For the yaw controller, the motor controller (from E-Sly) already has a gyroscope inside, that already makes a correction of the yaw error. Therefore, for the yaw channel, I have to remove the derivative term of the PID. This is only a PI for the yaw channel. The motor controller also makes the mixing for the 2 motors, and I just have to send throttle and yaw orders.

Here is an example of log for tuning the altitude PID:

2.2) Setpoint smoothing:

In order to have a smooth displacement, and in order for the controller to follow the setpoints, I cannot switch instantaneously between 2 setpoints separated from several meters for example. The setpoint is therefore decomposed, smoothed. The 3D setpoint has a smooth displacement, with a maximum speed. I only programmed a speed limitation, and not acceleration limitation (= speed ramps = trapezoidal speed), because it was not necessary.

This decomposition is computed in real time. This means that the final goal can be switched at any time, even during a displacement. The decomposition naturally continues to the new goal.

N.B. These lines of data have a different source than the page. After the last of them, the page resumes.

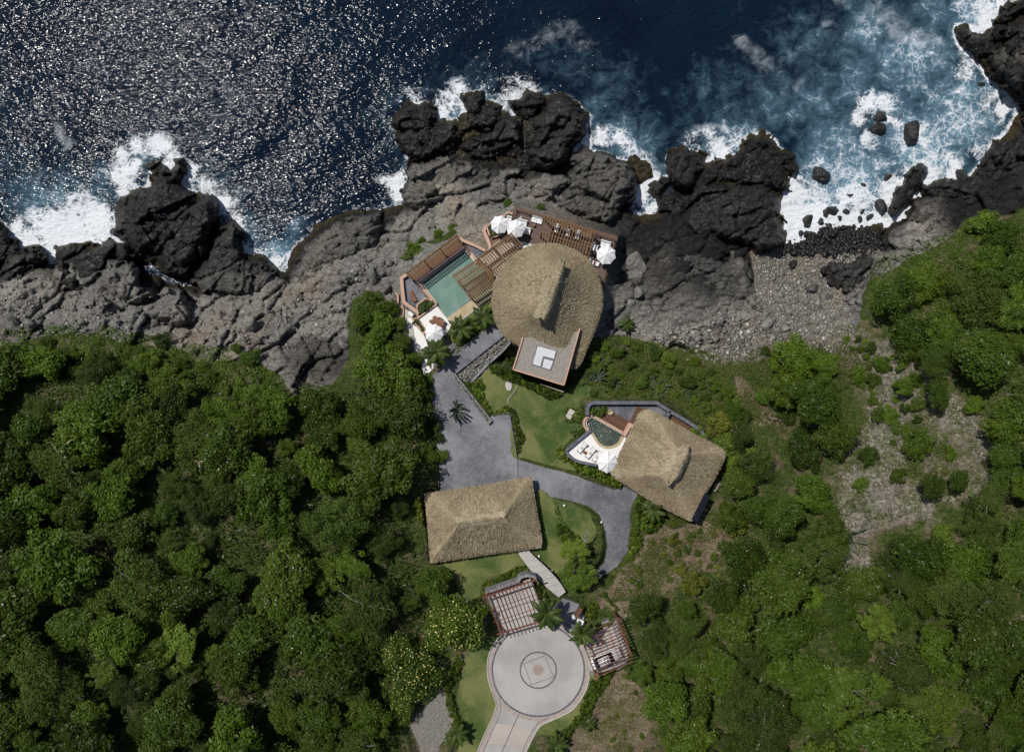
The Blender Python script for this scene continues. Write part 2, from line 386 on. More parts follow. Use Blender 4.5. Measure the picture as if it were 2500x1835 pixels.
# rock and terrain
def rockcol(n, z, dark):
    a = n.noise(.09, 4, .62); b = n.noise(.7, 5, .7); f = n.noise(5, 3, .75); q = n.N('TexNoise'); q.inputs['Scale'].default_value = .5; q.inputs['Detail'].default_value = 3; n.link(n.coord(), q.inputs['Vector'])
    sc = n.N('VectorMath', operation='SCALE'); sc.inputs['Scale'].default_value = 2.6; n.link(q.outputs['Color'], sc.inputs[0]); wc = n.N('VectorMath', operation='ADD'); n.link(n.coord((1, 1.6, 1), .6), wc.inputs[0]); n.link(sc.outputs[0], wc.inputs[1])
    vn = n.voronoi(.5, 'DISTANCE_TO_EDGE', wc.outputs[0]); vn2 = n.voronoi(1.5, 'DISTANCE_TO_EDGE', wc.outputs[0])
    dry = n.ramp(a, [(.3, (.13, .126, .118)), (.5, (.22, .208, .185)), (.72, (.32, .29, .24))])
    dry = n.mix(n.math('MULTIPLY', n.smooth(b, .45, .75), .5), dry, (.3, .28, .24))
    dry = n.mix(n.math('MULTIPLY', n.smooth(f, .5, .8), .45), dry, (.055, .052, .048))
    rust = n.noise(.05, 3, .5); dry = n.mix(n.math('MULTIPLY', n.smooth(rust, .54, .72), .5), dry, (.22, .13, .075))
    wet = n.ramp(b, [(.3, (.009, .0088, .009)), (.55, (.02, .019, .018)), (.8, (.042, .04, .036))])
    weed = n.ramp(b, [(.3, (.02, .015, .006)), (.7, (.06, .045, .018))])
    lvl = n.math('ADD', z, n.math('MULTIPLY', n.math('SUBTRACT', a, .5), 3.0))
    wet = n.mix(n.math('SUBTRACT', 1, n.smooth(lvl, .5, 1.6)), wet, weed)
    k = n.math('MULTIPLY', n.smooth(lvl, 1.4, 3.6), n.math('SUBTRACT', 1, dark), clamp=True)
    col = n.mix(k, wet, dry)
    cr = n.math('MULTIPLY', n.smooth(vn, 0, .05), n.math('ADD', .5, n.math('MULTIPLY', n.smooth(vn2, 0, .08), .5)))
    col = n.mix(n.math('MULTIPLY', n.math('SUBTRACT', 1, cr), .35), col, (.012, .011, .01))
    vf = n.voronoi(1.15, 'F1', wc.outputs[0]); hgt = n.math('ADD', n.math('MULTIPLY', b, .35), n.math('ADD', n.math('MULTIPLY', cr, .3), n.math('MULTIPLY', vf, -.45)))
    rough = n.math('ADD', .42, n.math('MULTIPLY', k, .45))
    return col, hgt, rough
def zpos(n):
    sp = n.N('SeparateXYZ'); n.link(n.N('NewGeometry').outputs['Position'], sp.inputs[0]); return sp.outputs[2]
n = NT('shore_rock'); col, hgt, rg = rockcol(n, zpos(n), n.attr('dark')); n.bump(hgt, .42); M['rock'] = n.out(col, rg, .25)
n = NT('boulder'); o = n.orand(); col, hgt, rg = rockcol(n, zpos(n), n.math('MULTIPLY', o, .0)); n.bump(hgt, .22); M['boulder'] = n.out(col, rg, .35)
n = NT('wet_boulder'); b = n.noise(.9, 6, .7, .4); n.bump(b, .3)
M['wet_boulder'] = n.out(n.ramp(b, [(.3, (.012, .0115, .0115)), (.6, (.03, .028, .026)), (.8, (.06, .056, .05))]), .42, .4)
n = NT('terrain'); rk = n.attr('rock'); gr = n.attr('green'); pale = n.attr('pale')
col, hgt, rg = rockcol(n, zpos(n), n.attr('dark'))
a = n.noise(.35, 4, .65); b = n.noise(2.2, 3, .7); f = n.noise(9, 2, .8)
soil = n.ramp(a, [(.3, (.12, .088, .055)), (.55, (.2, .155, .1)), (.75, (.29, .235, .16))])
soil = n.mix(n.math('MULTIPLY', n.smooth(f, .45, .75), .5), soil, (.09, .07, .045))
pl = n.ramp(b, [(.3, (.11, .095, .07)), (.5, (.2, .178, .14)), (.7, (.36, .33, .275))])
soil = n.mix(pale, soil, pl)
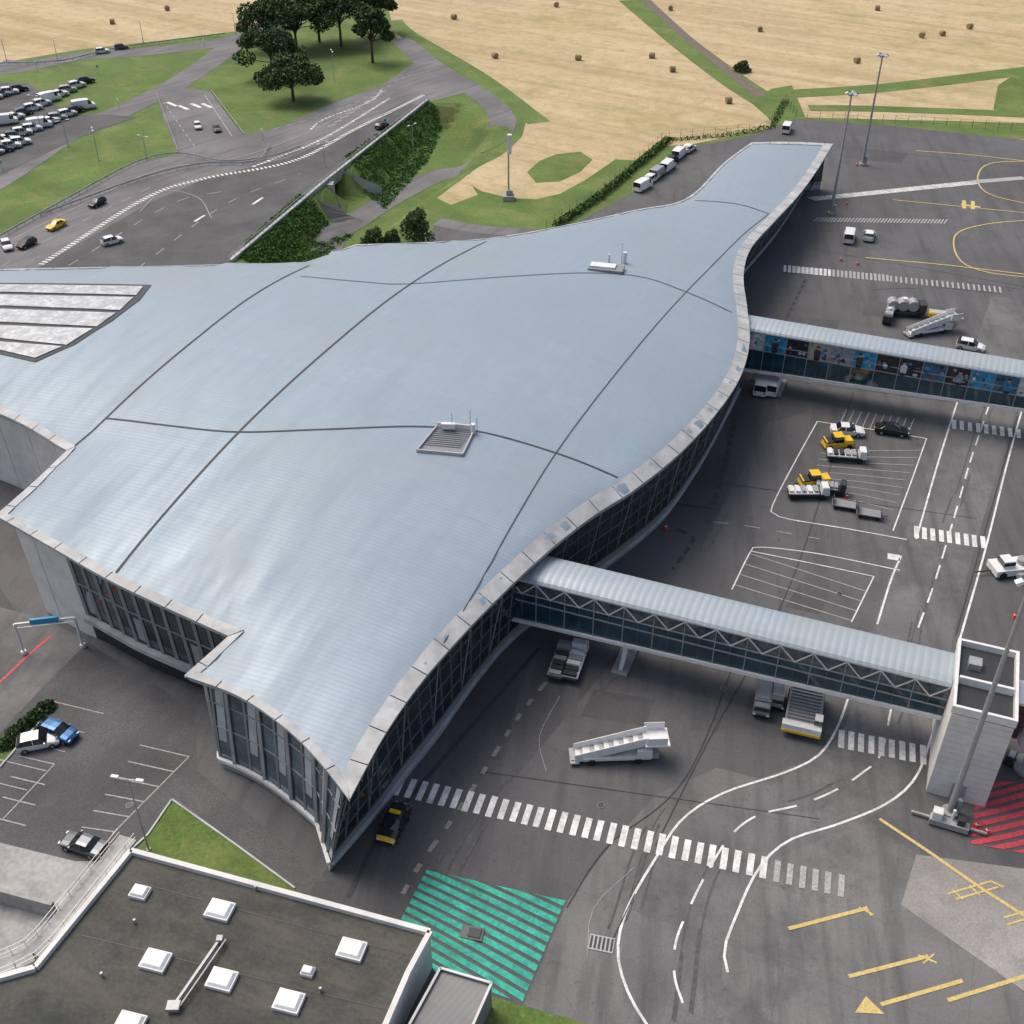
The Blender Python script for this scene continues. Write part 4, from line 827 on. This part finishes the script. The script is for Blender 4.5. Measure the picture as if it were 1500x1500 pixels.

3) High level - supervisor:

This part is called supervisor. It consists in setting the setpoints for the PID. The setpoints are directly set at the absolute frame : 3D position and yaw orientation. Therefore, this part is very simple, and do not worry about which sensor is used. During a displacement, the sensor used can vary (switch from sonar to wii camera) without any influence on the way to give setpoints.

The supervisor is called if one of the following events occurs:

• Switching from manual to automatic control
• Switching from automatic to manual control
• Setpoint reach for all 4 PID
• Impossible to estimate position

4) Tasks sequencer:

This part is the sequencer. This allow to call the different parts of the software regularly, but at different frequencies. I do not use the "threading" capability of the ".Net MicroFramework", because it uses too much computing power. Even without this functionality, this part is very easy to program, because almost all tasks are called at a fixed period, and are called systematically (except the supervisor).

Here is a list of the software tasks called by the sequencer:

5) Transition between autopilot and manual control :

These transitions are managed by the supervisor and the sequencer. A dedicated push is located on the Radio Control, and enables to trigger some actions, without releasing the joysticks. When this push is pressed, I can trigger several actions, depending on the situation:

• When motors are off, I make a re-initialization of the UAV : all parameters are set to their initial values, without the need to reset the board. Reseting the board would take more time : 15 to 20 seconds.
• When motors are off but the UAV lays on the ground : I trigger a take off. And then, the supervisor conducts the programmed scenario in autopilot mode.
• When flying : the supervisor conducts the programmed scenario in autopilot mode. If it was already in autopilot mode, then the scenario is rewound from the initial action.

A movement of one of the joystick (one of the 4 channels) immediately deactivates the autopilot mode, and the user has manual control. Therefore, there is no need to press a button or a switch. This is a natural way to take control of the UAV. But I have to be careful : the manual recovery can be rough.

Fail-Safe (software):
If one information fails (sensor failure, connector disconnected), then the software decides to go immediately to manual control, and forbid automatic control. This did not took place often, but this surprises!

Before I programmed this fail safe, I encountered one situation that frightened me: as a result of a very strong landing, the 2 boards disconnected from each others. The motherboard did not have information from any sensor anymore. As a result, the PID immediately saturated. The throttle and yaw order immediately went to MAXIMUM position! I just had enough time to react rapidly. But I realized that a fail-safe was missing on my software.